Exercise directions
Every line must be returned precisely as it is written.

Supplied information
########################################

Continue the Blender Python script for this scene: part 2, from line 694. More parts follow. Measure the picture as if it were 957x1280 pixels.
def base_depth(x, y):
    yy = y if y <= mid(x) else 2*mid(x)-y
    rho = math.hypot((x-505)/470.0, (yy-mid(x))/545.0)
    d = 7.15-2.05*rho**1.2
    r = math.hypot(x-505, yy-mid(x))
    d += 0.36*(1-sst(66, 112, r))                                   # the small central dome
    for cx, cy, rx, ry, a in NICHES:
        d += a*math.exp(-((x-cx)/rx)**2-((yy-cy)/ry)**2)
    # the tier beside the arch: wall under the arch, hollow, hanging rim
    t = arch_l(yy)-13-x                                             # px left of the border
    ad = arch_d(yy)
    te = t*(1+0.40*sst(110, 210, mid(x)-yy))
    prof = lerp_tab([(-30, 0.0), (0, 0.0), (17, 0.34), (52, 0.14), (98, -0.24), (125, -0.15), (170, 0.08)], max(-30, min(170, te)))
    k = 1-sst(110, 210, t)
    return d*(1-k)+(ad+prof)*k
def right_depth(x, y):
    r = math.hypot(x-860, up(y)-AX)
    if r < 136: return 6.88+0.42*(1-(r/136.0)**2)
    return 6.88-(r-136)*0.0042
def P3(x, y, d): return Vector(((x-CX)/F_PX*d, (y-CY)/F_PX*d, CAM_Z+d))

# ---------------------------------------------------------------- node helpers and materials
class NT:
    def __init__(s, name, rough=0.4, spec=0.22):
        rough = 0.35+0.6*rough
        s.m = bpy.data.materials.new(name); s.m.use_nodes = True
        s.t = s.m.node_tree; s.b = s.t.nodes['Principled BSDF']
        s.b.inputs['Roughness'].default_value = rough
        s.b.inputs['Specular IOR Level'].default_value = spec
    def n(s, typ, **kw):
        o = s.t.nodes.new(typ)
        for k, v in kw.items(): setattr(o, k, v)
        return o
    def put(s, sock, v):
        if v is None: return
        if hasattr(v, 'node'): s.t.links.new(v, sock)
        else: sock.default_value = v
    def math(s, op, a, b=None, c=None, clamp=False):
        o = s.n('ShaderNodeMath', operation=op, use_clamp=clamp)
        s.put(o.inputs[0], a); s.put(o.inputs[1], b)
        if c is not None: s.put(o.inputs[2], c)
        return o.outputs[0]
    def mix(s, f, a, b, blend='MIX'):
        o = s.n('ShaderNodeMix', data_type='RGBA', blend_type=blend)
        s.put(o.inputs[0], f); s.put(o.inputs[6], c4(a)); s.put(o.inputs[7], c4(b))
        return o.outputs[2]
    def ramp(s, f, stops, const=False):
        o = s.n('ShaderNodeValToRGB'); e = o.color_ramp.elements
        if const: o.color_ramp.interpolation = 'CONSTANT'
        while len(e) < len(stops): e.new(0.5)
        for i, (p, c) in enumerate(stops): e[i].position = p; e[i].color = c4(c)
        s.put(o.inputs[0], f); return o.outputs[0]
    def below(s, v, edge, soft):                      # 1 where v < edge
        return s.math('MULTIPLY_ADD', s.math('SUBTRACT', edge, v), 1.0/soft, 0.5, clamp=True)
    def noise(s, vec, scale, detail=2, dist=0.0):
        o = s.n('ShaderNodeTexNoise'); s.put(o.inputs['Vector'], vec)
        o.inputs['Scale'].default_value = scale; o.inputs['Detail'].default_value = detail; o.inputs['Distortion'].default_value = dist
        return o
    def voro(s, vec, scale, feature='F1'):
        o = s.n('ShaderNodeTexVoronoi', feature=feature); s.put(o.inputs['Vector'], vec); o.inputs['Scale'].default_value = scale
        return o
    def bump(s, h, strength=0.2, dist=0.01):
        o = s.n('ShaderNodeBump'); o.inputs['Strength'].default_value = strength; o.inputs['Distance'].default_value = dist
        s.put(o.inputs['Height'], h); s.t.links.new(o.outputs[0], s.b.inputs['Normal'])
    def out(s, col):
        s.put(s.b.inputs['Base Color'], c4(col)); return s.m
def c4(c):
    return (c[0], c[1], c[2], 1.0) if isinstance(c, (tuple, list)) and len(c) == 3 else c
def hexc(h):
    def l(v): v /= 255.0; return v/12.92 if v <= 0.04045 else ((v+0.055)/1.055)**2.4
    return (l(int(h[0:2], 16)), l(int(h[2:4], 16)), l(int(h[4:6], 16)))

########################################

Exercise answer
Continue the Blender Python script for this scene: part 2, from line 694. More parts follow. Measure the picture as if it were 957x1280 pixels.
def base_depth(x, y):
    yy = y if y <= mid(x) else 2*mid(x)-y
    rho = math.hypot((x-505)/470.0, (yy-mid(x))/545.0)
    d = 7.15-2.05*rho**1.2
    r = math.hypot(x-505, yy-mid(x))
    d += 0.36*(1-sst(66, 112, r))                                   # the small central dome
    for cx, cy, rx, ry, a in NICHES:
        d += a*math.exp(-((x-cx)/rx)**2-((yy-cy)/ry)**2)
    # the tier beside the arch: wall under the arch, hollow, hanging rim
    t = arch_l(yy)-13-x                                             # px left of the border
    ad = arch_d(yy)
    te = t*(1+0.40*sst(110, 210, mid(x)-yy))
    prof = lerp_tab([(-30, 0.0), (0, 0.0), (17, 0.34), (52, 0.14), (98, -0.24), (125, -0.15), (170, 0.08)], max(-30, min(170, te)))
    k = 1-sst(110, 210, t)
    return d*(1-k)+(ad+prof)*k
def right_depth(x, y):
    r = math.hypot(x-860, up(y)-AX)
    if r < 136: return 6.88+0.42*(1-(r/136.0)**2)
    return 6.88-(r-136)*0.0042
def P3(x, y, d): return Vector(((x-CX)/F_PX*d, (y-CY)/F_PX*d, CAM_Z+d))

# ---------------------------------------------------------------- node helpers and materials
class NT:
    def __init__(s, name, rough=0.4, spec=0.22):
        rough = 0.35+0.6*rough
        s.m = bpy.data.materials.new(name); s.m.use_nodes = True
        s.t = s.m.node_tree; s.b = s.t.nodes['Principled BSDF']
        s.b.inputs['Roughness'].default_value = rough
        s.b.inputs['Specular IOR Level'].default_value = spec
    def n(s, typ, **kw):
        o = s.t.nodes.new(typ)
        for k, v in kw.items(): setattr(o, k, v)
        return o
    def put(s, sock, v):
        if v is None: return
        if hasattr(v, 'node'): s.t.links.new(v, sock)
        else: sock.default_value = v
    def math(s, op, a, b=None, c=None, clamp=False):
        o = s.n('ShaderNodeMath', operation=op, use_clamp=clamp)
        s.put(o.inputs[0], a); s.put(o.inputs[1], b)
        if c is not None: s.put(o.inputs[2], c)
        return o.outputs[0]
    def mix(s, f, a, b, blend='MIX'):
        o = s.n('ShaderNodeMix', data_type='RGBA', blend_type=blend)
        s.put(o.inputs[0], f); s.put(o.inputs[6], c4(a)); s.put(o.inputs[7], c4(b))
        return o.outputs[2]
    def ramp(s, f, stops, const=False):
        o = s.n('ShaderNodeValToRGB'); e = o.color_ramp.elements
        if const: o.color_ramp.interpolation = 'CONSTANT'
        while len(e) < len(stops): e.new(0.5)
        for i, (p, c) in enumerate(stops): e[i].position = p; e[i].color = c4(c)
        s.put(o.inputs[0], f); return o.outputs[0]
    def below(s, v, edge, soft):                      # 1 where v < edge
        return s.math('MULTIPLY_ADD', s.math('SUBTRACT', edge, v), 1.0/soft, 0.5, clamp=True)
    def noise(s, vec, scale, detail=2, dist=0.0):
        o = s.n('ShaderNodeTexNoise'); s.put(o.inputs['Vector'], vec)
        o.inputs['Scale'].default_value = scale; o.inputs['Detail'].default_value = detail; o.inputs['Distortion'].default_value = dist
        return o
    def voro(s, vec, scale, feature='F1'):
        o = s.n('ShaderNodeTexVoronoi', feature=feature); s.put(o.inputs['Vector'], vec); o.inputs['Scale'].default_value = scale
        return o
    def bump(s, h, strength=0.2, dist=0.01):
        o = s.n('ShaderNodeBump'); o.inputs['Strength'].default_value = strength; o.inputs['Distance'].default_value = dist
        s.put(o.inputs['Height'], h); s.t.links.new(o.outputs[0], s.b.inputs['Normal'])
    def out(s, col):
        s.put(s.b.inputs['Base Color'], c4(col)); return s.m
def c4(c):
    return (c[0], c[1], c[2], 1.0) if isinstance(c, (tuple, list)) and len(c) == 3 else c
def hexc(h):
    def l(v): v /= 255.0; return v/12.92 if v <= 0.04045 else ((v+0.055)/1.055)**2.4
    return (l(int(h[0:2], 16)), l(int(h[2:4], 16)), l(int(h[4:6], 16)))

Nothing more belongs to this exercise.